Le gouvernement français critiqué sur son peu de réaction à propos des événements en Tunisie

La rapidité de la révolution tunisienne a pris la France de court. Paris n’a pas réagi assez vite et assez fermement pour condamner la répression sanglante des manifestations organisées par la police aux ordres du président Ben Ali. Résultat : l’opposition a condamné cette attitude jugée trop prudente et le gouvernement a dû se justifier.

Tout est allé très vite en Tunisie. Trop vite, semble-t-il pour que la France adopte le ton juste.
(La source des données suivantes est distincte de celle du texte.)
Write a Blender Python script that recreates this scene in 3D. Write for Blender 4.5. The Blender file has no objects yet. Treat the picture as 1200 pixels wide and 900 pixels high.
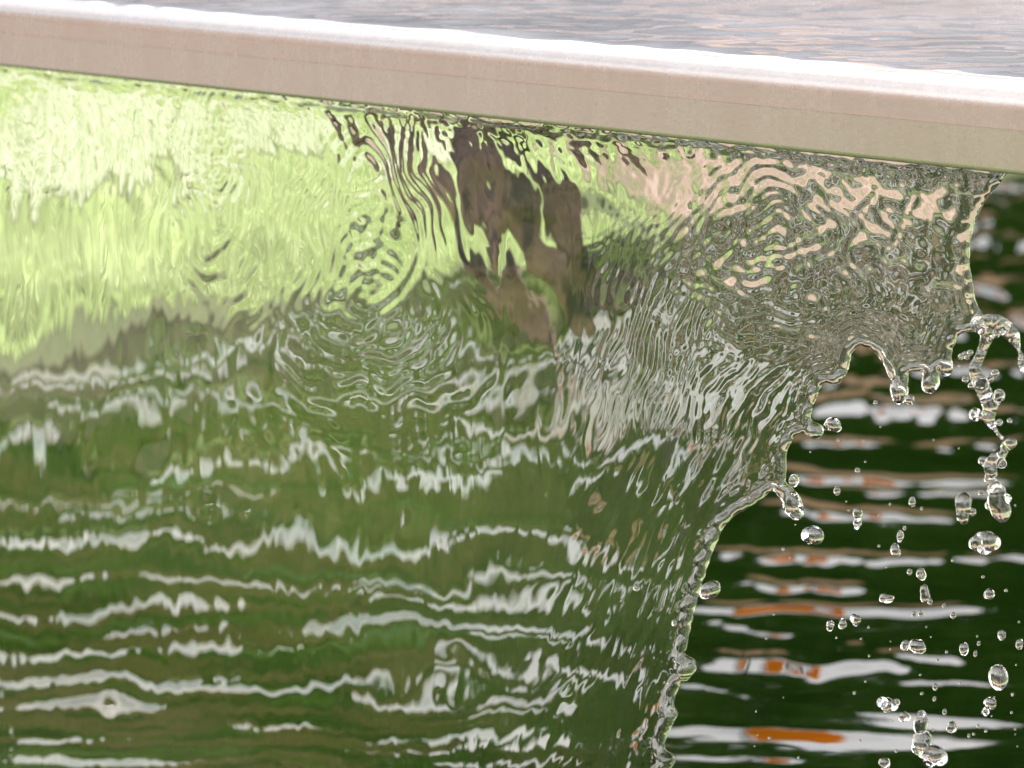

C’est en tout cas ce qui ressort des explications fournies par la ministre des Affaires étrangères Michèle Alliot-Marie lors de son audition, mardi 18 janvier 2011, devant la commission des Affaires étrangères de l’Assemblée nationale. Elle a ainsi déclaré : « La France pas plus que d’autres pays n’avait vu venir ces événements ». Et de poursuivre : « Soyons honnêtes, nous avons tous, hommes politiques, diplomates, chercheurs, journalistes été surpris par la révolution du jasmin ».

Autrement dit, personne ne croyait à Paris que le régime autoritaire du président Ben Ali succomberait aussi rapidement, malgré l’ampleur du mouvement de protestation d’une jeunesse asphyxiée et les manifestations à répétition. C’est vraisemblablement ce manque de clairvoyance sur l’état réel du pays et les liens étroits entretenus de longue date entre la France et la Tunisie qui ont poussé Michèle Alliot-Marie à proposer, le 11 janvier dernier à l’Assemblée nationale, de mettre à disposition du gouvernement tunisien « le savoir-faire » de la France en matière de sécurité et de maintien de l’ordre. Une proposition qui a déclenché une vague de protestations dans la classe politique française.

« Scandaleux »

Dans l’opposition, les condamnations ont été nombreuses. Ségolène Royal a estimé que ces propos étaient « scandaleux… venant en soutien d’une dictature ». Laurent Fabius a affirmé qu’il s’agissait d’une « grave faute ». Cécile Duflot a réclamé « des excuses au peuple tunisien ». Et quelques voix se sont même élevées à droite pour critiquer Michèle Alliot-Marie, comme celle de Christine Boutin pour qui la ministre des Affaires étrangères a commis « une faute politique ».

Mais au-delà de la « maladresse » de Michèle Alliot-Marie, c’est aussi l’incapacité de la France à se désolidariser assez rapidement d’un régime dictatorial et l’absence de condamnation ferme de la répression violente des émeutes qui ont été reprochées au gouvernement. La Première secrétaire du Parti socialiste, Martine Aubry, a ainsi dénoncé « le silence assourdissant » de Paris, ajoutant : « J’aurais aimé que le président de la République ou le Premier ministre condamnent la répression, ils ne l’ont pas fait. La France a été défaillante par rapport au peuple tunisien qui est un peuple ami, c’est insupportable ».

Une condamnation tardive

Il est vrai qu’il a fallu attendre la chute du président Ben Ali et sa fuite vers l’Arabie saoudite pour que la France apporte officiellement son soutien « à la volonté de démocratie » exprimée par les Tunisiens et marque ce revirement en refusant l’accès au territoire français au président déchu et à sa famille, puis en bloquant ses avoirs financiers. Jusque-là, la seule ébauche de condamnation était venue de François Fillon, lors d’un déplacement à Londres, le 13 janvier, au cours duquel le Premier ministre avait invité le gouvernement tunisien à en finir « avec l’utilisation disproportionnée de la violence ».

Cette attitude « prudente » a été justifiée par le gouvernement. François Fillon a regretté, mardi à l’Assemblée nationale, les attaques du Parti socialiste sur les propos de Michèle Alliot-Marie et l’a accusé d’une « exploitation peu honnête ». Alain Juppé avait auparavant affirmé que, selon lui, il n’y avait « pas eu de défaillance du gouvernement ». Le ministre de la Défense a refusé toute idée d’autocritique. Mais il a tout de même reconnu que la France avait « sous-estimé le degré d’exaspération et de révolte du peuple tunisien face à un régime qui était un régime policier ». L’un des conseillers de Nicolas Sarkozy, Henri Guaino, a lui justifié cette attitude attentiste en déclarant : « Imaginez que la France intervienne dans un Etat qui est un ancien protectorat français, qu’aurait-on dit ? » Autrement dit : Paris a respecté le principe de non-ingérence dans les affaires intérieures d’un Etat souverain. Un principe à application variable suivant les pays.